Pengetahuan, wawasan dan pengalaman yang didapatkan dari pelatihan selama tiga hari ini diharapkan sampai pula pada anggota kelompok perempuan yang lain yang ada di masing-masing desa. Diungkapkan oleh Ibu Ridhoyah selaku sekretaris KWT Wana lestari Desa Dara Kunci, bahwa kegiatan tersebut memberikan banyak informasi terutama yang menyangkut produk unggulan. Di desa tersebut, bahan baku berupa pisang dan singkong sangat banyak ditemukan, sehingga berpotensi menciptakan lapangan pekerjaan. Ini merupakan langkah awal dalam memberikan layanan berupa peningkatan pengetahuan bagi masyarakat yang ada dipinggiran hutan untuk menjadikan masyarakat yang lestari baik alam maupun ekonominya.

Tidak hanya Ibu Ridhoyah, Ibu Yusi juga merasakan dampak dari dampingan yang sejak awal dilakukan di Desa Santong. Beliau lebih melihat dampak dari penguatan kelembagaan. Sebelumnya, beliau merasakan bahwa kelompoknya hanya sebatas kelompok saja. Namun setelah adanya dampingan, beliau merasakan perbedaan di dalam dirinya maupun anggota kelompok lain, seperti perubahan karakter dan peningkatan wawasan.

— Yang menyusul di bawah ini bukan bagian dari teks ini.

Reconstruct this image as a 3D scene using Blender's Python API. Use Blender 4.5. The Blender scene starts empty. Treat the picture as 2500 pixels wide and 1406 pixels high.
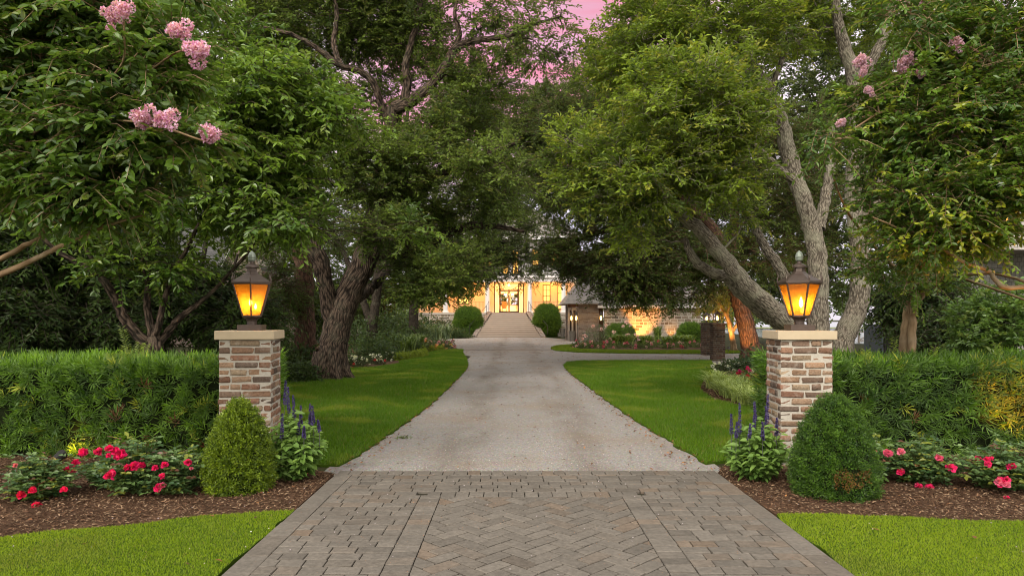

Dilihat secara keseluruhan, kegiatan yang dilakukan oleh KpSHK-KONSEPSI ini telah mampu menjadi penyemangat sekaligus menambah pengetahuan, wawasan dan pengalaman bagi masyarakat yang notabennya sebagai penyangga kelestarian hutan di Lombok Timur dan Lombok Utara. Dengan terbangunnya pengetahuan dan terciptanya unit kegiatan usaha masyarakat, maka besar harapan akan berkurangnya kantung-kantung kemiskinan. Harapan ini menjadi semakin besar dengan adanya pernyataan Pak Syamsudin selaku Sekdis LHK bahwa pemerintah dan semua pihak pada tahun ini saling bahu-membahu dalam menurunkan angka kemiskinan saat ini (16,2 %) yang masih berselisih 3 % dari target angka kemiskinan (13%), sekaligus menjawab tantangan dari RPJMD 2013-2018.